Attendance is reportedly down 5 percent across the sport in this year alone. Tampa's Rays rank 24th in average attendance, which moved the team's president to comment that professional "baseball may not work here ... in the worst major-league market in the sport."
But it's no mystery to me why baseball is withering as a professional spectator sport: The cause is a witch's brew of economics and significantly changing social values. At an economically depressed time, when the average fan is running out of cash to pay sky-high ticket and refreshment prices, general interest in watching grown boys chew, scratch and spit is fast disappearing.
When teams pay players million-dollar salaries, they have to pass those ridiculous costs on to the fans. There's a parallel to be seen in the failure of our automobile industry, which carelessly paid its workers more than the market would stand, and so failed to compete with manufacturers working with somewhat more reasonable labor costs.
Baseball is a game; no game player is worth anything close to what these teams have been offering: $50,000 a year for the best players seems more than generous to me.
But even were the teams to cut present bloated salaries and ticket prices by 90 percent and also reduce the price of peanuts, popcorn and soda pop to something nearly reasonable, attendance will continue to fall.
The underlying reason has to do with relatively recent, major changes in the character of our general population.
Games, as was obvious to Roman emperors trying to divert the population's attention from significant and worrisome problems facing the empire, can be an "opiate to the masses." They also observed that classic Greek games, such as foot races and discus throwing drew small crowds; nude wrestling and boxing fared only slightly better.
What really brought in the masses were the more violent and bloody spectacles, such as fights to the death between gladiators or the feeding of Christians to wild animals.
Sadly, we've advanced but little since those times. We'd much rather watch slam-bang football, a smash-'em-up car race or a snorting monster truck show than see baseball players scratch their armpits (or worse).

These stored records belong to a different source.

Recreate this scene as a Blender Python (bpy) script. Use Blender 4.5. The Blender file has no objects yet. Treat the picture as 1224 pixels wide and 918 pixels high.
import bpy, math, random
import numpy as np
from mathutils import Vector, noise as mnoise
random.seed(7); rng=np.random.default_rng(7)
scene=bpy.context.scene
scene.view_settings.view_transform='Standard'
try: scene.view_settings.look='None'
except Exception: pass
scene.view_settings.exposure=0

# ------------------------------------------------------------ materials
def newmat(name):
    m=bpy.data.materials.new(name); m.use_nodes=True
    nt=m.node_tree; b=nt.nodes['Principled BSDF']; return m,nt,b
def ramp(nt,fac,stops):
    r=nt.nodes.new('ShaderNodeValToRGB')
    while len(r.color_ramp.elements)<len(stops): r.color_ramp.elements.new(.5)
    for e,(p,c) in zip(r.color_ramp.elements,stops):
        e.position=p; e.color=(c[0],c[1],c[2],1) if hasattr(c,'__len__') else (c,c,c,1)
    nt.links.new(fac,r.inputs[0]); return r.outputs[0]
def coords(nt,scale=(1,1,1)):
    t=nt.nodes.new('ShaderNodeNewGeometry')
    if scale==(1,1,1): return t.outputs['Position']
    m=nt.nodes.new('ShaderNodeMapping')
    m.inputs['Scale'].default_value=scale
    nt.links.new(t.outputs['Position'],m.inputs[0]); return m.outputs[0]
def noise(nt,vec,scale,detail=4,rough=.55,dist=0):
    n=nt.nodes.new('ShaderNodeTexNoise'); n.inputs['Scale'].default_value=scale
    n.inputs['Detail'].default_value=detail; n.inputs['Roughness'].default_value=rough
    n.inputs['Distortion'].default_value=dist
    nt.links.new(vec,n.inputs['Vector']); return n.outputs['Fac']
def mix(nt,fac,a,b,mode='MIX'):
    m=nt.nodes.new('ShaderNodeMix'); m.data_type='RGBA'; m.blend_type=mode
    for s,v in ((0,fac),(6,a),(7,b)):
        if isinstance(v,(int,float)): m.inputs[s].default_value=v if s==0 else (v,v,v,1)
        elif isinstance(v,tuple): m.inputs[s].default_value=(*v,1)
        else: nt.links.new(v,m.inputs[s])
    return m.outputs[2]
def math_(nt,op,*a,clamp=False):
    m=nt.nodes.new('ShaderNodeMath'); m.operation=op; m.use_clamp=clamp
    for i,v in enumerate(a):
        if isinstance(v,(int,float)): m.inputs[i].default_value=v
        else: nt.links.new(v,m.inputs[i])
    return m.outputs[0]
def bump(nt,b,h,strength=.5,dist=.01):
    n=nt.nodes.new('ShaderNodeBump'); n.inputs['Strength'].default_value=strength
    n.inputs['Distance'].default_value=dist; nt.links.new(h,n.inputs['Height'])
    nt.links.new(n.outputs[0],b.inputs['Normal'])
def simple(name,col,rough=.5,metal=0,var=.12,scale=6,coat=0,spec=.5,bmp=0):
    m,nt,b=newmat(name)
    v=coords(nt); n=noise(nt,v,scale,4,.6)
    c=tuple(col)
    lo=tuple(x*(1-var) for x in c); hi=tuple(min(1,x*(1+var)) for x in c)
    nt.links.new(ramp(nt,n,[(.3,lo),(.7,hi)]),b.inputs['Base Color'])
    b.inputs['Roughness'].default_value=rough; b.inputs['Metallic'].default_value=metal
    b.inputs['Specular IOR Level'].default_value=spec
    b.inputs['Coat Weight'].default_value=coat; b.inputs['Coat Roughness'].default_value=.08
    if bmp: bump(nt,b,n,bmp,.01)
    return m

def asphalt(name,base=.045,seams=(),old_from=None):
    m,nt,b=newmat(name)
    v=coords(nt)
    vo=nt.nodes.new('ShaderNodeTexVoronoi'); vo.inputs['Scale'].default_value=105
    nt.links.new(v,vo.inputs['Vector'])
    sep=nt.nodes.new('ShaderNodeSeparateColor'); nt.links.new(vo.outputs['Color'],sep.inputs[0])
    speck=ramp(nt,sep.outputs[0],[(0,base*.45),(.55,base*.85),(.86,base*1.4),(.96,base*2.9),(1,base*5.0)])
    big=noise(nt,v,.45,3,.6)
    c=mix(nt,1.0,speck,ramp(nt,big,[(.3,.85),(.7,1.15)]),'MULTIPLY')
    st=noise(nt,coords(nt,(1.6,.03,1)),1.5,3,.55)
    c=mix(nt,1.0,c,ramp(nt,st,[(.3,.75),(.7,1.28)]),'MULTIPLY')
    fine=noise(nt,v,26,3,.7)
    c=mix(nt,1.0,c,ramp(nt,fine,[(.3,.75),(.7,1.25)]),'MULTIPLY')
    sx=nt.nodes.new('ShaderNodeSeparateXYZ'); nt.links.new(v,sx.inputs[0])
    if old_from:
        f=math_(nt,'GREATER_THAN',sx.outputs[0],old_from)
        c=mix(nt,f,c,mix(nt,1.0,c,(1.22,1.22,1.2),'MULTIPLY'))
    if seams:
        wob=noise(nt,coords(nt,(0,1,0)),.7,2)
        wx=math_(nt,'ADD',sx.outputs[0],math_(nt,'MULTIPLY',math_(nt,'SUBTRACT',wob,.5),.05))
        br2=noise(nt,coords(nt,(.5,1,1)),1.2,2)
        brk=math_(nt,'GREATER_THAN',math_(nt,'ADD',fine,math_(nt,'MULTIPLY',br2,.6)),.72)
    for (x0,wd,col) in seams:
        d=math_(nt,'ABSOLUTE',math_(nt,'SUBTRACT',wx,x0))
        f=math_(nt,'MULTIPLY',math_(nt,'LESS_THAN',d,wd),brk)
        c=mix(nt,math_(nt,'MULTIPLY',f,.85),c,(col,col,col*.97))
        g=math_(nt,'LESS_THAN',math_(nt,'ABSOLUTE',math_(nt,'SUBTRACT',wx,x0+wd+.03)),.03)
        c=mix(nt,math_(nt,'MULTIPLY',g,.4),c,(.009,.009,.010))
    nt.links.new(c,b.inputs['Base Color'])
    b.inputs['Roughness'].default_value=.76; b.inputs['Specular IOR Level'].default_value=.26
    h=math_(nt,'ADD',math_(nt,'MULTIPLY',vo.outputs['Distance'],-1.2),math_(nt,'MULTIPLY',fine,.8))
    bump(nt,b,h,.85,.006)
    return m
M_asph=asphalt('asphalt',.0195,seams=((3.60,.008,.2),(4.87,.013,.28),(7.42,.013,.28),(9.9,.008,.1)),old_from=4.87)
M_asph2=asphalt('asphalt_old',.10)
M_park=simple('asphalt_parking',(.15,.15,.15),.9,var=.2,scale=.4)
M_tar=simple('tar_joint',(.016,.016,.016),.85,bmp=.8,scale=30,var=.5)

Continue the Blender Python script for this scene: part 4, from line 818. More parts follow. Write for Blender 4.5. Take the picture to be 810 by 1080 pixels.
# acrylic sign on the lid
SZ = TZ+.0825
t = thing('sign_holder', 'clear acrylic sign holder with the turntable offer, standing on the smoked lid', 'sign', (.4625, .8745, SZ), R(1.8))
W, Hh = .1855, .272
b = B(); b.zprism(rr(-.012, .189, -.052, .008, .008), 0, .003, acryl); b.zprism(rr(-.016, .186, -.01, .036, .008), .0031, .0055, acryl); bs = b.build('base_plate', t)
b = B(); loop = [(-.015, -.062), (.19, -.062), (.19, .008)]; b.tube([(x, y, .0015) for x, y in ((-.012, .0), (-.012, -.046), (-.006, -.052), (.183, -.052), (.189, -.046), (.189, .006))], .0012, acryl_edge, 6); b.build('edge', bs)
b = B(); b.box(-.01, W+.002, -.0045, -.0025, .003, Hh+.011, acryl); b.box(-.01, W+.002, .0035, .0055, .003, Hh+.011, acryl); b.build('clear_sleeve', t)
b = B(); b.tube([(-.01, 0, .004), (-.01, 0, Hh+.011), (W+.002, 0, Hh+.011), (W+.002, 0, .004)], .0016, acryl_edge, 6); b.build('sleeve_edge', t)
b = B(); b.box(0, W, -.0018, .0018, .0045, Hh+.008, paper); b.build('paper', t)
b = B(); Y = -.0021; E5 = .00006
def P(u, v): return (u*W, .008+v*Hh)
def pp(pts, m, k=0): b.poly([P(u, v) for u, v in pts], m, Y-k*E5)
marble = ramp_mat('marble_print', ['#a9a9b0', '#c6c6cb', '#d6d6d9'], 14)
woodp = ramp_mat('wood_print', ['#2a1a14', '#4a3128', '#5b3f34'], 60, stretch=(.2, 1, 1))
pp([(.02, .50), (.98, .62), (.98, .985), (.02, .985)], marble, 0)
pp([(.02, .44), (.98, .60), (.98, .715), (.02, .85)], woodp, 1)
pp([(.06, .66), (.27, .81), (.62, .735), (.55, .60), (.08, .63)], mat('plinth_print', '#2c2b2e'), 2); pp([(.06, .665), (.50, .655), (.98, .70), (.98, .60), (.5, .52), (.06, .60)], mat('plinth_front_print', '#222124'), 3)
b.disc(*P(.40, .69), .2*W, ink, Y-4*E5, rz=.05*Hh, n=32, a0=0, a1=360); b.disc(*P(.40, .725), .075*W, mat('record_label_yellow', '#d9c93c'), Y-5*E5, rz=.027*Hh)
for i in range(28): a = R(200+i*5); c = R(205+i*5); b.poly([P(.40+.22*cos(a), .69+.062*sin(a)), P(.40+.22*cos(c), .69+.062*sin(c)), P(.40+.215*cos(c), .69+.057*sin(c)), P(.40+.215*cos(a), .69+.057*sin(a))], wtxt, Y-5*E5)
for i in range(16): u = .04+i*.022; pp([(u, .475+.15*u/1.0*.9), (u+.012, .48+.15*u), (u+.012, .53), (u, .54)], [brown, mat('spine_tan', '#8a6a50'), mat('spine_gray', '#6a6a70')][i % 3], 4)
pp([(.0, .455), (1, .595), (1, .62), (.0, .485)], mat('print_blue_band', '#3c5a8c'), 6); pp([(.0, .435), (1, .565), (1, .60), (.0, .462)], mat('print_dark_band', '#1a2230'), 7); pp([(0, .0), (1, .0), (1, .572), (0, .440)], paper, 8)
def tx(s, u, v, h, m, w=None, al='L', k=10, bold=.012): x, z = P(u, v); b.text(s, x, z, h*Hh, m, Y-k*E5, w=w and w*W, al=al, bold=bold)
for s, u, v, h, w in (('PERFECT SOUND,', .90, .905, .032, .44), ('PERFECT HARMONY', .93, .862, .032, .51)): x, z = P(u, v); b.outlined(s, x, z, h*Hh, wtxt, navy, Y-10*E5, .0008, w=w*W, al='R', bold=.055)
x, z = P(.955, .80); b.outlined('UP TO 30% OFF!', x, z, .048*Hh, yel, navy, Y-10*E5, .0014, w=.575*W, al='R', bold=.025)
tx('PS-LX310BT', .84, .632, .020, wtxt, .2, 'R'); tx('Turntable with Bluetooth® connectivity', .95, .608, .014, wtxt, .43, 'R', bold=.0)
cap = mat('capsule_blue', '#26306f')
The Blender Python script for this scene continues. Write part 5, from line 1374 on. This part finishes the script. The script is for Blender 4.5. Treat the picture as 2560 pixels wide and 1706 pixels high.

Television and movies have created a population that revels in violence, action, noise and spectacle.
Sorry Babe and Lou, but baseball is simply out of favor and may never recover - not even were the owners to accomplish the seeming impossible feat of restructuring costs and prices to make it somewhat worthwhile to attend a game.
Looks to me like winter has come sooner than expected for the boys of summer. It's no great loss!